The emerging interdigital micro-supercapacitors (MSCs) are one highly-competitive miniaturized energy source. However, most reported MSCs still suffer from low volumetric energy density that can’t compete with lithium thin-film batteries. Also, MSCs are limited by poor high-temperature stability, unsatisfying flexibility and limited integration.

Lithium ion capacitors (LICs) represent promisingly competitive power sources. However, all the LICs reported have been constructed in a nonplanar device geometry, by sandwiching a separator or solid-state electrolyte between two electrode-based substrates.

All-solid-state flexible planar Lithium Ion Micro-Capacitors (Imaged by ZHENG Shuanghao) 

To solve the above problems, scientists developed the interdigital LIMCs, which were fabricated via layer-by-layer mask-assisted deposition of graphene (EG) and electrode materials, without metal current collector, additive and polymer binder. The resulting patterns of sandwich-like electrode structures showed outstanding uniformity, mechanical flexibility, and high electrical conductivity.

The fabricated all-solid-state LTO//AG-LIMCs delivered higher ultrahigh volumetric energy density than those of AG//AG-MSCs and lithium thin-film batteries, and superior to the reported MSCs so far.

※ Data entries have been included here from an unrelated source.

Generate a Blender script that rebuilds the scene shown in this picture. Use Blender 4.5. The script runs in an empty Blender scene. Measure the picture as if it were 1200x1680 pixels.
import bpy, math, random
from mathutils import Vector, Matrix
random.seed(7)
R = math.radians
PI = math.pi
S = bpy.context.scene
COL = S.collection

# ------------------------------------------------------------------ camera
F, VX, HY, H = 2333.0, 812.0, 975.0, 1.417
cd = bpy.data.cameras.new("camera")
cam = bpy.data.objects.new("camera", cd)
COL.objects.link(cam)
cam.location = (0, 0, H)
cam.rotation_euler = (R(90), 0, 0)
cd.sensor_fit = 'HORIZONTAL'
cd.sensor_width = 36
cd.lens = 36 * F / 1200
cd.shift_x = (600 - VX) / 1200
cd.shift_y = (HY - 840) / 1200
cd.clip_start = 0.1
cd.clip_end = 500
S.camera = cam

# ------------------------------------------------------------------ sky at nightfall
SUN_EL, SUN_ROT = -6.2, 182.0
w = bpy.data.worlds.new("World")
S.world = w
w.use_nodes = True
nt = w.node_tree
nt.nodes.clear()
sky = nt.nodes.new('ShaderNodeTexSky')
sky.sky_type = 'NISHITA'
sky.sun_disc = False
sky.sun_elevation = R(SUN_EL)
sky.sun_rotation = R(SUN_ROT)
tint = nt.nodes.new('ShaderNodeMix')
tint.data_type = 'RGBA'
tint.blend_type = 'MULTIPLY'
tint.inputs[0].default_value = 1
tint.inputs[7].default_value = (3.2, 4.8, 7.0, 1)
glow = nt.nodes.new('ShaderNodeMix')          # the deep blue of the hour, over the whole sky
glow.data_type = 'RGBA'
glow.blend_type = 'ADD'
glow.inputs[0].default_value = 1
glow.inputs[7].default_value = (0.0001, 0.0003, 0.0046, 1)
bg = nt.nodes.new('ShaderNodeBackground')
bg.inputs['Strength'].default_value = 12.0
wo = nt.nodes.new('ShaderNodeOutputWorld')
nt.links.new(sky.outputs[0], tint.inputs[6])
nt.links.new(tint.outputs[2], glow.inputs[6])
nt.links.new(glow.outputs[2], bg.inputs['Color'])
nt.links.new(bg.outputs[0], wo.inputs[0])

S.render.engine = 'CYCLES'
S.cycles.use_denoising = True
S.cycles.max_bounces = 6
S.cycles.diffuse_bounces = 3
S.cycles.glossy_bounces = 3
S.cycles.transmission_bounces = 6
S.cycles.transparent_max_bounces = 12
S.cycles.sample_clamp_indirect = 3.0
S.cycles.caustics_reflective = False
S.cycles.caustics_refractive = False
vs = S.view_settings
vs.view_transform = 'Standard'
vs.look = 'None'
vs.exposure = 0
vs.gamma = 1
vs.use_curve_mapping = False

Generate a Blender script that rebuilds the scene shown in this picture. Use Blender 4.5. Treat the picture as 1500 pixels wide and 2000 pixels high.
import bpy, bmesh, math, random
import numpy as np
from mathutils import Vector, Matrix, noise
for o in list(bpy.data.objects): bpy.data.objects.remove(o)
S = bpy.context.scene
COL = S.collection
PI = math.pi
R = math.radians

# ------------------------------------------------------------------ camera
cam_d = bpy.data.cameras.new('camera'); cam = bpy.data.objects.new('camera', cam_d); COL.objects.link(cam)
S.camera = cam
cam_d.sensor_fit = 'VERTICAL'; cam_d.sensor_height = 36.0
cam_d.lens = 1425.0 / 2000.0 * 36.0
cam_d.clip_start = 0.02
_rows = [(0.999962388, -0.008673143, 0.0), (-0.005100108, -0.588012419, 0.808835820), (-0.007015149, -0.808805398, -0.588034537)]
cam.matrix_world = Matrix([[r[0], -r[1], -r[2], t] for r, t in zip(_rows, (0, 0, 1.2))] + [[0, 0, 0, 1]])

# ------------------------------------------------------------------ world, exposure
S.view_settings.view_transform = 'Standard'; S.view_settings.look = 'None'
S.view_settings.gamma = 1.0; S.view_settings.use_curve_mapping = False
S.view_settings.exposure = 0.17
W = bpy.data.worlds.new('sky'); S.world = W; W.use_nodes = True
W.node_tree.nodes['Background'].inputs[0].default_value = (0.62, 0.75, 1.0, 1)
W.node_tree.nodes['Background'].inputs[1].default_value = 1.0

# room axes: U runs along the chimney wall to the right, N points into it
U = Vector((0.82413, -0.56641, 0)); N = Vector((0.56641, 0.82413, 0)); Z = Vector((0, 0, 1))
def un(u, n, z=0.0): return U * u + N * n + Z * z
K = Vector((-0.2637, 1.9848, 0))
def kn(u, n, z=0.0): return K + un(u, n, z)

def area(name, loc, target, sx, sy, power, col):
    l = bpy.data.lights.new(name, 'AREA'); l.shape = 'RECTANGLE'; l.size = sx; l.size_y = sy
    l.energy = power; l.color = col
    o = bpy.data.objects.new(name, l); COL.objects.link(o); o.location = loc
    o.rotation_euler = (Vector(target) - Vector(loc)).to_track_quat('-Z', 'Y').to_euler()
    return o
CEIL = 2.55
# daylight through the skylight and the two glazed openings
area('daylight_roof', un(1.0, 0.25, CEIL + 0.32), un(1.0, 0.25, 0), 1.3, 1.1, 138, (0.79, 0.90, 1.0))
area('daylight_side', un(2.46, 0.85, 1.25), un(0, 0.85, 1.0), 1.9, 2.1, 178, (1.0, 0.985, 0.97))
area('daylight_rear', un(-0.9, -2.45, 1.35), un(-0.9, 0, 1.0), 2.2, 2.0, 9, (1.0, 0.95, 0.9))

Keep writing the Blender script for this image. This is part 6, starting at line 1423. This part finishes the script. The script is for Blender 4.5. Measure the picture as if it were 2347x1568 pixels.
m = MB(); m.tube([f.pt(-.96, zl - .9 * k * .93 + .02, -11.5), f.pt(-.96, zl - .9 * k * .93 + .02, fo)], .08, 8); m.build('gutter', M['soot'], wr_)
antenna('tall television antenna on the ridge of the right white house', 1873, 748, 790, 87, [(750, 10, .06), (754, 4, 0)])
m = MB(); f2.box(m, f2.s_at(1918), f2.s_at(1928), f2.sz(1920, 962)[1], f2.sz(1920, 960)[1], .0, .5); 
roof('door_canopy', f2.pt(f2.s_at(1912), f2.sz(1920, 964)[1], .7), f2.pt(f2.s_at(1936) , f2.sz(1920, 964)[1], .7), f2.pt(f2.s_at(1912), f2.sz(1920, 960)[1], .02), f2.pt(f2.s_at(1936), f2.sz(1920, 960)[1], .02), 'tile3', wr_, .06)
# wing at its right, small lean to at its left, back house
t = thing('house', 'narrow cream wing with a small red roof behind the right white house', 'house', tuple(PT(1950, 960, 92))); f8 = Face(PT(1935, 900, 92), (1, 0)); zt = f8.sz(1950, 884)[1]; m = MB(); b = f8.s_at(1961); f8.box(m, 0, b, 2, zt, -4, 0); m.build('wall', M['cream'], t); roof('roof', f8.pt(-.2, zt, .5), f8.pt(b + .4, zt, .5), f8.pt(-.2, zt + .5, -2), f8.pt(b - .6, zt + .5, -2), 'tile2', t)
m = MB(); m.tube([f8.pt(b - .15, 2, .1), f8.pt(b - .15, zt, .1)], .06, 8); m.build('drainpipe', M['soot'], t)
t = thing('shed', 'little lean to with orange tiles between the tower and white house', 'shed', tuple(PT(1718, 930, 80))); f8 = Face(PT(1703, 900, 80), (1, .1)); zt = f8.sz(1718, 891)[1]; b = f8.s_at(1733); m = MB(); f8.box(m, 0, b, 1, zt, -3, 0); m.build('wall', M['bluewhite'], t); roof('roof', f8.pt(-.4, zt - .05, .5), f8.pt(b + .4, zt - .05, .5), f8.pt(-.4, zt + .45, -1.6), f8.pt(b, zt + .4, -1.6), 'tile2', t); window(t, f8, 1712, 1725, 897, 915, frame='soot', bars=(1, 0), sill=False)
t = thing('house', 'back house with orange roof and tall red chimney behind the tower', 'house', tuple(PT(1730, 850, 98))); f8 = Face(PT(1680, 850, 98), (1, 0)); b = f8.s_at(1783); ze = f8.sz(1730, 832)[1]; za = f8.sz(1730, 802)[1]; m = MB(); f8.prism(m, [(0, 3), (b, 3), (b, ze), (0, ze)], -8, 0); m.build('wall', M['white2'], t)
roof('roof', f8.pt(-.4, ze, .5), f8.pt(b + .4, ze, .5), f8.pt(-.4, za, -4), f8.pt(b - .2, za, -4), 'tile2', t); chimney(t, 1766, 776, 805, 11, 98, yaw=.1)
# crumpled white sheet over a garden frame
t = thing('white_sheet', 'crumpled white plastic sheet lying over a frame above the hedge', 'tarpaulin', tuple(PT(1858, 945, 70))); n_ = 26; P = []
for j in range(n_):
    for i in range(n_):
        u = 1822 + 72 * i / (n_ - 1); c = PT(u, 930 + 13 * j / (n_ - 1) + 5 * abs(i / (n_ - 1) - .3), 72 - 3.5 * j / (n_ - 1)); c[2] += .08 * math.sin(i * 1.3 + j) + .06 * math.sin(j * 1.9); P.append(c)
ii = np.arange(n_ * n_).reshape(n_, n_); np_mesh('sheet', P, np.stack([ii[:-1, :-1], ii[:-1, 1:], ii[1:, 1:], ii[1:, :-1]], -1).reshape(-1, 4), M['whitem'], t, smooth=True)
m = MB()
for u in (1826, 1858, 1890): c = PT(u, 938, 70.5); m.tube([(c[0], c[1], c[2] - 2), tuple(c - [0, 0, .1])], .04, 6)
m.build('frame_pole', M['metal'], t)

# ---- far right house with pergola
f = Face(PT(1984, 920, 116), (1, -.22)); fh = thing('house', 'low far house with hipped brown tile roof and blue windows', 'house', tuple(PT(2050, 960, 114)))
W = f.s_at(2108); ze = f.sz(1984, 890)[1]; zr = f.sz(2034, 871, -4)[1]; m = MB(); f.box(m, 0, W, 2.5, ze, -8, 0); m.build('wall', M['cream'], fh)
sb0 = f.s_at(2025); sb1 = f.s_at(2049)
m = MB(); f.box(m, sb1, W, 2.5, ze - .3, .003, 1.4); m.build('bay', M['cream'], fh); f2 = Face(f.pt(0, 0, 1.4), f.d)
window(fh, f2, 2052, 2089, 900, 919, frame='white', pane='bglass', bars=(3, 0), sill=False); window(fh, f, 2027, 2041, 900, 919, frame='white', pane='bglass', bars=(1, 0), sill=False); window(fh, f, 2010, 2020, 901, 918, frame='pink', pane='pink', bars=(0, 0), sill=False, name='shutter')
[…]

Furthermore, LTO//AG-LIMCs exhibited superior cycling stability with 98.9% of capacitance retention after 6000 cycles, high-temperature electrochemical stability at 80 °C. Moreover, LTO//AG-LIMCs showed outstanding mechanical flexibility without performance degradation under various bending and twisting.

These finding are highly scalable for mass production of multiple flexible LTO//AG-LIMCs to modulate the output voltage and capacitance for integrated circuits. Therefore, they hold great potential for future flexible and wearable electronics.

The study was published online in Energy & Environmental Science. It was supported by the National Natural Science Foundation of China, National Key R&D Program of China, Natural Science Foundation of Liaoning Province, and Recruitment Program of Global Expert Thousand.